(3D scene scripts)

===============

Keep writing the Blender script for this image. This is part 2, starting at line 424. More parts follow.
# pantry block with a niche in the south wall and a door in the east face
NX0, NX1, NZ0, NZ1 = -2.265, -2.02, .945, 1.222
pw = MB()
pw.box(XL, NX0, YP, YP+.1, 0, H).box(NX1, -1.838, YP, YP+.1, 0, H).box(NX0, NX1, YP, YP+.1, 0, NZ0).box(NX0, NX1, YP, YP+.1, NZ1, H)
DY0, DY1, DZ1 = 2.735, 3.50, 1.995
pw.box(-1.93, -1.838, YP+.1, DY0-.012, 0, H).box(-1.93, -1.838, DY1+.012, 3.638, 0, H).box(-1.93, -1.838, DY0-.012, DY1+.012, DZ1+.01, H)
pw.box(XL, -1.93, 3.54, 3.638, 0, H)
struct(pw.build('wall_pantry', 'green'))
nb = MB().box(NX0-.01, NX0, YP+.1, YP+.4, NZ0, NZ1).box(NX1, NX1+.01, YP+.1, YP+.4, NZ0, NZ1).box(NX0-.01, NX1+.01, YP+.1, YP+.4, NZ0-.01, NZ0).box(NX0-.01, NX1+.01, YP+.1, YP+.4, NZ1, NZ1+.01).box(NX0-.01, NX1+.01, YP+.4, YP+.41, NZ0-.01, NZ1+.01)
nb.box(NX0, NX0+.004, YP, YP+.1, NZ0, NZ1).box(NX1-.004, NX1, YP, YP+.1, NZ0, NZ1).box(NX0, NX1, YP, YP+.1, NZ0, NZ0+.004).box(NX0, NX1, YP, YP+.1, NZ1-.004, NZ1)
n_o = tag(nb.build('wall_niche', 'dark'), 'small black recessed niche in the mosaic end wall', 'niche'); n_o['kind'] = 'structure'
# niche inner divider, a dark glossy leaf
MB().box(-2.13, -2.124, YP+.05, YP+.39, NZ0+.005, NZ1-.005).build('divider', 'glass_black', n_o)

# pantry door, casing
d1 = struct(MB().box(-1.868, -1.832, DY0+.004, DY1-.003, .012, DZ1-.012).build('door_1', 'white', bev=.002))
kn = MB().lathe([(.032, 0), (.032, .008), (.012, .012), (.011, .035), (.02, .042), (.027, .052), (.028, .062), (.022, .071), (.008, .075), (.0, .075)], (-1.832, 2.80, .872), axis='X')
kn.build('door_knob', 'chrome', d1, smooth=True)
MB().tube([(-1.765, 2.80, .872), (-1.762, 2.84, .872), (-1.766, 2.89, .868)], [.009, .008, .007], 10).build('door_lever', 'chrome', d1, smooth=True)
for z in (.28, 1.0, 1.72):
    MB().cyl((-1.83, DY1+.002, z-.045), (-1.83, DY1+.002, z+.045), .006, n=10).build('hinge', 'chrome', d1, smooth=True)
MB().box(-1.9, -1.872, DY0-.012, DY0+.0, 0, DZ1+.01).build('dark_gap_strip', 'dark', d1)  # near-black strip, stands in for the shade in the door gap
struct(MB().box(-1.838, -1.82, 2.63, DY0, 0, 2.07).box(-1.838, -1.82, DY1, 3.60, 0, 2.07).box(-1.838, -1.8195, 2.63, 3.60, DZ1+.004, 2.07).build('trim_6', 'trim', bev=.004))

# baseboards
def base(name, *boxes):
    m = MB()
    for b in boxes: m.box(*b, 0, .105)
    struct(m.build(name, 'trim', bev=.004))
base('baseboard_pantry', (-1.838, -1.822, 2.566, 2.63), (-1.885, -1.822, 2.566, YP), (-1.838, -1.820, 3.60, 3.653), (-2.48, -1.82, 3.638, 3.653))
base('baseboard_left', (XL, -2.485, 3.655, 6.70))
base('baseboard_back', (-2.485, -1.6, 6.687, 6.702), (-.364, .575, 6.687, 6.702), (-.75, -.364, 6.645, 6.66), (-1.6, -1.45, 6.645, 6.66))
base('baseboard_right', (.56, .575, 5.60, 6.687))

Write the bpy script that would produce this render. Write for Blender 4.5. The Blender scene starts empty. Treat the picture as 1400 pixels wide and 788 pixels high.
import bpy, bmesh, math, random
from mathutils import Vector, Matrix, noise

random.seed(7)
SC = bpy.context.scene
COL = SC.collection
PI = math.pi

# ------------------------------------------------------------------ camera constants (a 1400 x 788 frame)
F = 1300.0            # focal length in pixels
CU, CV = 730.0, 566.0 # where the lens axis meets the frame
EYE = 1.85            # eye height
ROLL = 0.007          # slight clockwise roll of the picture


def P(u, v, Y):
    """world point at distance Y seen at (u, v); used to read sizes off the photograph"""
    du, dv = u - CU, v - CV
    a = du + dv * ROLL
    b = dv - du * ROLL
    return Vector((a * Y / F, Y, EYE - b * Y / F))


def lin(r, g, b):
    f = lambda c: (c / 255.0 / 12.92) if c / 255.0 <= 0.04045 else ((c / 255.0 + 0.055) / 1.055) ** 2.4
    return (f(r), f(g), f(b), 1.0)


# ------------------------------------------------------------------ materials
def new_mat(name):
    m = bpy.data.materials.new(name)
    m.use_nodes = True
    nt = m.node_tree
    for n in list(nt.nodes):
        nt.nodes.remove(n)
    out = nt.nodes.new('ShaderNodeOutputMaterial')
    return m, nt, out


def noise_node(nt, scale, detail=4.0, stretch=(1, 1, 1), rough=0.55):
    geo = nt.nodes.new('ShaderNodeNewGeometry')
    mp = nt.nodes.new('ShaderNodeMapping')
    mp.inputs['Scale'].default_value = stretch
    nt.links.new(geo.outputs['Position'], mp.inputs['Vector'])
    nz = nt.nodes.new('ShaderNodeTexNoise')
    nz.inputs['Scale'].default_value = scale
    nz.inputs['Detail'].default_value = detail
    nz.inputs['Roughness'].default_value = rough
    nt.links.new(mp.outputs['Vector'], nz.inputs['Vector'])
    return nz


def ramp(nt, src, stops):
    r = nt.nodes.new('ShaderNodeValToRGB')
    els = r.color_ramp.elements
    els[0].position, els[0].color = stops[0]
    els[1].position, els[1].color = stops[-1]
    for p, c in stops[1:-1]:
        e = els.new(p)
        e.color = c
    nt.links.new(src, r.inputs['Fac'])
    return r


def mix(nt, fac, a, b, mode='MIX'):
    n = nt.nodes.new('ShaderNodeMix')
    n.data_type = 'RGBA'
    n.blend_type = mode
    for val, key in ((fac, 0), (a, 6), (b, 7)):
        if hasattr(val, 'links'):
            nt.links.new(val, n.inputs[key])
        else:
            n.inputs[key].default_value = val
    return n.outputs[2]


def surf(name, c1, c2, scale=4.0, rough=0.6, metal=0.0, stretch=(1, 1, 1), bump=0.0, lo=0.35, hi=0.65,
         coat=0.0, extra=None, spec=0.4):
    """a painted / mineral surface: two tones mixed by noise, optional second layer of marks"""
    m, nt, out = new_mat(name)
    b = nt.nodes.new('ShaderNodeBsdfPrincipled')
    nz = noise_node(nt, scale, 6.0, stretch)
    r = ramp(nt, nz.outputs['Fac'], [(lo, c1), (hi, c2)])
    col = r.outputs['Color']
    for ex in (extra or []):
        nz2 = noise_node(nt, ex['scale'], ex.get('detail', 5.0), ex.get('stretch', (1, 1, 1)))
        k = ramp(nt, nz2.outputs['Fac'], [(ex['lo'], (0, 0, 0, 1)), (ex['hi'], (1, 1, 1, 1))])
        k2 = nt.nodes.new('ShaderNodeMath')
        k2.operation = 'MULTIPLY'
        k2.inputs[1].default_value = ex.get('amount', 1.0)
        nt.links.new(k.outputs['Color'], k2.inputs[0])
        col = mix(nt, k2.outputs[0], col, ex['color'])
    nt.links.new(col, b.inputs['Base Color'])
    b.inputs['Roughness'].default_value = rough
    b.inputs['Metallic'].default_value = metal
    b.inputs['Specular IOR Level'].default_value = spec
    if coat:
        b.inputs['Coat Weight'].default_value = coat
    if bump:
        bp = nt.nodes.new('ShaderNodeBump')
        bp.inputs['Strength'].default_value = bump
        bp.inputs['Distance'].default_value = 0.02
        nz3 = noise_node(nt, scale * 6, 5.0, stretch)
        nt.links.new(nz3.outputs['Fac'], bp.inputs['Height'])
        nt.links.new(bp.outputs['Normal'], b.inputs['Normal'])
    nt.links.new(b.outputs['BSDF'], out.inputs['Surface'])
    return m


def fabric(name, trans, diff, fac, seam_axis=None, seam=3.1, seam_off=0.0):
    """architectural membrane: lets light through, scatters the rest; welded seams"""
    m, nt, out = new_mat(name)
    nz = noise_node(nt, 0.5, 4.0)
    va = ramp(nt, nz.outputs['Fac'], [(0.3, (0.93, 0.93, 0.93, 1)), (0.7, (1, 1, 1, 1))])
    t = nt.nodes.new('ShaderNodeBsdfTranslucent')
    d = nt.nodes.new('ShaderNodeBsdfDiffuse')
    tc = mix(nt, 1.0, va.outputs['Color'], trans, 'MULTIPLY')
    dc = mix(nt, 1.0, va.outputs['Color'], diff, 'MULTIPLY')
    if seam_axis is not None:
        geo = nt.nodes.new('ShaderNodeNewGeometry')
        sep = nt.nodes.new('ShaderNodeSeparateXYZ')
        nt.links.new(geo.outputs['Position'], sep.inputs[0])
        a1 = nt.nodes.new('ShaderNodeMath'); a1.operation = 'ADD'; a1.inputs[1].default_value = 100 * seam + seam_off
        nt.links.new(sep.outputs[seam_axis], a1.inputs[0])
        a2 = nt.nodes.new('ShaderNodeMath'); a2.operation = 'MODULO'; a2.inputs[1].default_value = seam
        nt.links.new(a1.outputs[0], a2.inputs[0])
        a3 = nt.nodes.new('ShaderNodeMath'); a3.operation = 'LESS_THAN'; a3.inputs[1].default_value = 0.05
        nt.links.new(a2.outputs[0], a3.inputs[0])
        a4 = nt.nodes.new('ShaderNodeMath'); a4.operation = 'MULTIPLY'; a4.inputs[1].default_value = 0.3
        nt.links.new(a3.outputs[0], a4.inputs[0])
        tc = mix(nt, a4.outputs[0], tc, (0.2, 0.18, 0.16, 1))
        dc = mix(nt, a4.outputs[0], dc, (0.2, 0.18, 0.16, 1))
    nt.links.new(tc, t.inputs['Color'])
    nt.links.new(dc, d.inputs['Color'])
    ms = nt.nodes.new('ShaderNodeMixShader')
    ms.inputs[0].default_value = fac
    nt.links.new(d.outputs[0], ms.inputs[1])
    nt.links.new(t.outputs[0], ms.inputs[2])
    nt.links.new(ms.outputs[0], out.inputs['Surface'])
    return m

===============

| YOUR GOAL |
Copy out every line that includes the word "this".

| IN RESPONSE |
Keep writing the Blender script for this image. This is part 2, starting at line 424. More parts follow.
Write the bpy script that would produce this render. Write for Blender 4.5. The Blender scene starts empty. Treat the picture as 1400 pixels wide and 788 pixels high.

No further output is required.